Rubenstein was (at least it appeared) a cheerful insomniac, coming to enjoy sleeplessness rather than worry about it; he even put together an anthology for reading in bed (always listed as his recreation), The Complete Insomniac (1974). He was on the Council of the ICA from 1976-92 and a trustee of the Open College of the Arts from 1987-96.

Though he worked for, and with, so many of the Great and Good (and occasionally notorious), Hilary Rubenstein was essentially a modest, lovable and good man. His greatest triumph in life was his long, happy marriage in 1955 to Helge Kitzinger. In their early days together they shared their West London house with Bernard and Shirley Williams, and later moved between it and their Oxfordshire cottage and a French farmhouse near Albi.
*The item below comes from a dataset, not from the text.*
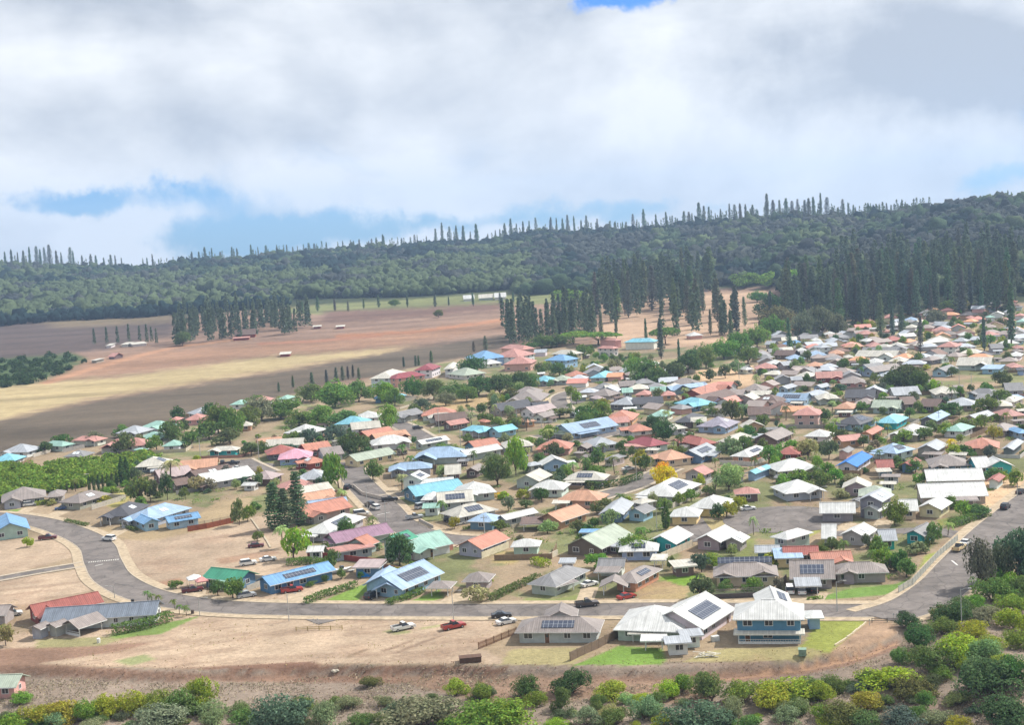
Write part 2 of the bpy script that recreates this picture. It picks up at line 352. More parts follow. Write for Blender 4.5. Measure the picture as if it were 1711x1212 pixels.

Appropriately, Helge Rubinstein was for many of the years of their marriage a distinguished marriage guidance counsellor. Helge's excellent 1981 book on chocolate is still a standard, and Ben's Cookies, the business she founded, is named for their youngest son. They had four children, of whom the sole daughter, Felicity, is a notable publisher and agent.

Hilary Harold Rubinstein, literary agent, publisher, editor of The Good Hotel Guide: born London 24 April 1926; Founder-editor, The Good Hotel Guide 1978-2000; Partner, Director, Chairman, Managing Director, A P Watt 1983–92; married 1955 Helge Kitzinger (one daughter, three sons); died London 22 May 2012.